The original key to the picture reads: ‘A. The Habit of the Fishermen. B. The Line. C. The manner of Fishing.  D. The Dressers of the Fish. E. The trough into which they throw the Cod when Dryed. F. Salt Boxes. G. The manner of Carrying the Cod. H. The Cleansing the Cod. I. A Press to extract the Oyl from the Cods’ Livers. K. Casks to receive the Water and Blood that comes from the Livers. L. Another Cask to receive the Oyl.’

The original key to the picture reads: ‘A. The Habit of the Fishermen. B. The Line. C. The manner of Fishing.
D. The Dressers of the Fish. E. The trough into which they throw the Cod when Dryed. F. Salt Boxes. G. The manner of Carrying the Cod. H. The Cleansing the Cod. I. A Press to extract the Oyl from the Cods’ Livers. K. Casks to receive the Water and Blood that comes from the Livers. L. Another Cask to receive the Oyl.’

A trade directory reported: ‘The principle manufactory carried on here is for white baize or swanskin, in which the poor, who are very numerous, are chiefly employed.’ A century later the dialect poet Robert Young recalled: ‘The racks on which the cloth was fixed covered one or two fields. Many a time I have watched the weavers’ swift shuttles passing between the tightened threads.’
Around 1800 the fulling mill was demolished and replaced by an extension to the grist mill we know today – an early sign, perhaps, of the fate that was about to befall swanskin. In the space of a few years, in the face of competing products and industrialisation in the North and Midlands, the trade suffered a spectacular collapse. This was a massive blow to the local economy. Some of Sturminster’s cloth merchants, who included the Bird, Colbourne, Haskett and Forward families, solved the problem by going directly into the cod trade. Some even founded new fishing communities in remoter parts of Newfoundland, such as Twillingate and Fogo on the north coast. Their employees went with them along with the Dorset culture, dialect (which is still spoken in these communities) and surnames.
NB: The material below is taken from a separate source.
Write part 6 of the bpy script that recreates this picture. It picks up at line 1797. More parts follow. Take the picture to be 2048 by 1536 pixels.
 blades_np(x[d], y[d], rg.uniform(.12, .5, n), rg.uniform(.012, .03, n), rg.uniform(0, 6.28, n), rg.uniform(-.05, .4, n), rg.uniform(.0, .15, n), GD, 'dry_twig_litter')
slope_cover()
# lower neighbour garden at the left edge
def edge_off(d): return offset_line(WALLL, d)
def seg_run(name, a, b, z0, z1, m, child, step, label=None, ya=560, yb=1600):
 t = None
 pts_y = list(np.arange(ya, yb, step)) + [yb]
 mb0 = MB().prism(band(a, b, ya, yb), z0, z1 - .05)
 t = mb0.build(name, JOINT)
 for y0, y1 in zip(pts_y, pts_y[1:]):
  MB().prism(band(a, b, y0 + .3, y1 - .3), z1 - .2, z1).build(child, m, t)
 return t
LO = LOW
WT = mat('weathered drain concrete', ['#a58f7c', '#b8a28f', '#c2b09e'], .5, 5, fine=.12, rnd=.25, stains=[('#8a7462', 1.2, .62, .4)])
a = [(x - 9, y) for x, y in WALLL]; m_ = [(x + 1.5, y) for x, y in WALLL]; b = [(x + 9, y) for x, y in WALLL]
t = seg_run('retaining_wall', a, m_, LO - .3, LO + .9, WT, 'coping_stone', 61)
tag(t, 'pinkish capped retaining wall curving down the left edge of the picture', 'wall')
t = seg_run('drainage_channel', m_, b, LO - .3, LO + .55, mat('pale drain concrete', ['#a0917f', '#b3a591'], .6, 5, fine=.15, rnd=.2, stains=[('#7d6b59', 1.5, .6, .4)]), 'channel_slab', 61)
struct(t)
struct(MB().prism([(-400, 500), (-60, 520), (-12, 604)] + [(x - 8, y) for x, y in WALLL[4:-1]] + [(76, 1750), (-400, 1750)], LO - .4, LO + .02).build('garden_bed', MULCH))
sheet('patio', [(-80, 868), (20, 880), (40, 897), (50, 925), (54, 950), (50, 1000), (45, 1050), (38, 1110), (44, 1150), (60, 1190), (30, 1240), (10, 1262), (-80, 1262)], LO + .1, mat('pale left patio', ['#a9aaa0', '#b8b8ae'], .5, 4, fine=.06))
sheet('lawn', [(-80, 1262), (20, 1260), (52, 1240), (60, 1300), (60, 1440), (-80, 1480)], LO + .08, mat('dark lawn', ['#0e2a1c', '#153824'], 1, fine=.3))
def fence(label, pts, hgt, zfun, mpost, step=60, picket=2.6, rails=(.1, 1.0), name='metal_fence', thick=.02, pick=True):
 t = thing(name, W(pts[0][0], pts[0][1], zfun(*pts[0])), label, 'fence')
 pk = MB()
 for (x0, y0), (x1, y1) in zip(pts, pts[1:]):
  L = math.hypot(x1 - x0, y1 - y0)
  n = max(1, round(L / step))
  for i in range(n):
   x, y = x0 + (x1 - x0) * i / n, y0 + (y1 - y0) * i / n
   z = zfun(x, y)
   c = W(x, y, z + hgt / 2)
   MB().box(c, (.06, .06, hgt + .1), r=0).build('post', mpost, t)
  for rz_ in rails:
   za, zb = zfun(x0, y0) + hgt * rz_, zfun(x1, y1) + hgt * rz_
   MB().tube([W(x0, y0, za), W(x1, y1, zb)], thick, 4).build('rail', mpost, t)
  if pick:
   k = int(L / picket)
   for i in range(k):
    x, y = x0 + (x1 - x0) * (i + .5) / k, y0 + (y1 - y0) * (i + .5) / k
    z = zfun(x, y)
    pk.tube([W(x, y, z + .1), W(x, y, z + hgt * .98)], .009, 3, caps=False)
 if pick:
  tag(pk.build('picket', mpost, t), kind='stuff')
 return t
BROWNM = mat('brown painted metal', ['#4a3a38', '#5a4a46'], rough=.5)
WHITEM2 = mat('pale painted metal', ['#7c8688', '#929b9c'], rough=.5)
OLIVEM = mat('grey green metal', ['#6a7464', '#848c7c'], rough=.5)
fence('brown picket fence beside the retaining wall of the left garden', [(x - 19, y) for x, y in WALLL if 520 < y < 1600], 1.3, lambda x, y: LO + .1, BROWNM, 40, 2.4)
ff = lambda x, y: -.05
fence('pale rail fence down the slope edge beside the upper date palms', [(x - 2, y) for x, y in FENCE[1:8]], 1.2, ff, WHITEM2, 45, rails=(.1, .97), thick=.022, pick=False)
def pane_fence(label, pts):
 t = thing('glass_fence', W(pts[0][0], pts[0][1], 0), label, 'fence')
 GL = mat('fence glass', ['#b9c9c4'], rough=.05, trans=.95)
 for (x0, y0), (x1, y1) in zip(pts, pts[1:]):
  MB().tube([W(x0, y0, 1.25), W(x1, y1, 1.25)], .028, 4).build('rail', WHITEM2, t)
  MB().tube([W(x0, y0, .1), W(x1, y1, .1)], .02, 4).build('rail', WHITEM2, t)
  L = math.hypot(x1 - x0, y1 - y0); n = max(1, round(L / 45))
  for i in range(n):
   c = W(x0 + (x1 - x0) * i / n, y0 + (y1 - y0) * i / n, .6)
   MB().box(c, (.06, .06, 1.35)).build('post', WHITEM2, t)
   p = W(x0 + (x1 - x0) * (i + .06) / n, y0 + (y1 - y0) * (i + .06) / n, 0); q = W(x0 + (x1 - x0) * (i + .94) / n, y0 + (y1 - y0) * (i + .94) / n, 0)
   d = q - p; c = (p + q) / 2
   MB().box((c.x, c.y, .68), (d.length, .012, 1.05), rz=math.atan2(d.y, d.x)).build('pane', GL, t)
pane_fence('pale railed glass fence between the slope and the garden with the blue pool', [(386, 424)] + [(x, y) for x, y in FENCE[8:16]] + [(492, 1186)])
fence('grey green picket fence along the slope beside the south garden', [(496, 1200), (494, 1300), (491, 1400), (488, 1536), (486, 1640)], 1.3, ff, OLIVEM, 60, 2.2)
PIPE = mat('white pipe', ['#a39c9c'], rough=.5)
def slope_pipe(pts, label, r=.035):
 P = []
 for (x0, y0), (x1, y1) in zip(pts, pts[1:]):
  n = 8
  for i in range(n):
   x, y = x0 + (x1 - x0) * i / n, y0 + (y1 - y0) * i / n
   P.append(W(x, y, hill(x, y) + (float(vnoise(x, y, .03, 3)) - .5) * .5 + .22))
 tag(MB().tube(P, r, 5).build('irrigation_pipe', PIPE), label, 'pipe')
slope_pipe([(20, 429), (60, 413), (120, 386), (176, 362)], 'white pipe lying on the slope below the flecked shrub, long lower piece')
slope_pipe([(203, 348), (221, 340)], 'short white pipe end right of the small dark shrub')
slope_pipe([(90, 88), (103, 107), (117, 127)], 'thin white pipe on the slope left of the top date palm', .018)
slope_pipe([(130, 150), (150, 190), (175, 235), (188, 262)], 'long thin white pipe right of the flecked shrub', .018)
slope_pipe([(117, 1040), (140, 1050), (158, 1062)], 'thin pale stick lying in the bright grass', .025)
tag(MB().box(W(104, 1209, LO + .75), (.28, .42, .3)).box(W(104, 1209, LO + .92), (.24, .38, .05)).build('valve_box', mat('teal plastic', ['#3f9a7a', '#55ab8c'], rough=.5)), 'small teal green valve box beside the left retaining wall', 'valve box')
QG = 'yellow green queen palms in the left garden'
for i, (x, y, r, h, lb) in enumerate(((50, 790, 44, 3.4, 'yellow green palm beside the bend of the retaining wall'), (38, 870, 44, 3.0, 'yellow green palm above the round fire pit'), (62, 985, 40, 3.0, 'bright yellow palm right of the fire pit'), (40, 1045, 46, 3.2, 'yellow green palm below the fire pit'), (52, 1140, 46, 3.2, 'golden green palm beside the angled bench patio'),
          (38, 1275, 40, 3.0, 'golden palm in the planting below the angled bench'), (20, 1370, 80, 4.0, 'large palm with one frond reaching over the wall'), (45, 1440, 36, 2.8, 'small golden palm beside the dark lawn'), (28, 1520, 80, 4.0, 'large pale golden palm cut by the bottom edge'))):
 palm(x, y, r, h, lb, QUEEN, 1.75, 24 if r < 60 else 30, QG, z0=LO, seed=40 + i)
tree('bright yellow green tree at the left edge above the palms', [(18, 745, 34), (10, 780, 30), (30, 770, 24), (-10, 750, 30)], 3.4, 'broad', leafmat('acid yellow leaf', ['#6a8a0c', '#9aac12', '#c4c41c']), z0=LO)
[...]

During a visit to Newfoundland in 1997, I whiled away an hour or so reading the Twillingate phone book. I counted forty surnames that I specifically associate with the Blackmore Vale and as many again from other parts of Dorset. The list reminded me of the pupil register at Sturminster Primary School in the 1950s. ‘By place of marriage, we can link Sturminster natives with over twenty-five Newfoundland settlements, but they were strongly represented in Fogo and Twillingate,’ says Professor Gordon Handcock, himself a Newfoundland descendant of Sturminster Hancocks.
In a recent experiment, Kathleen Sanderson and Ann Baseden of the Dorset Guild of Weavers Spinners and Dyers re-created a piece of swanskin. Kathleen blended Exmoor fleece with Portland to obtain something closer to the coarser, more hard-wearing fibres of yesteryear. ‘Originally the wool would have been spun “in the grease” – that is, still containing the natural lanolin,’ says Ann. ‘The resultant yarn would have been woven in this state so the cloth would have had to be washed and treated with fuller’s earth to remove the oils and other detritus like plant material and insect life.’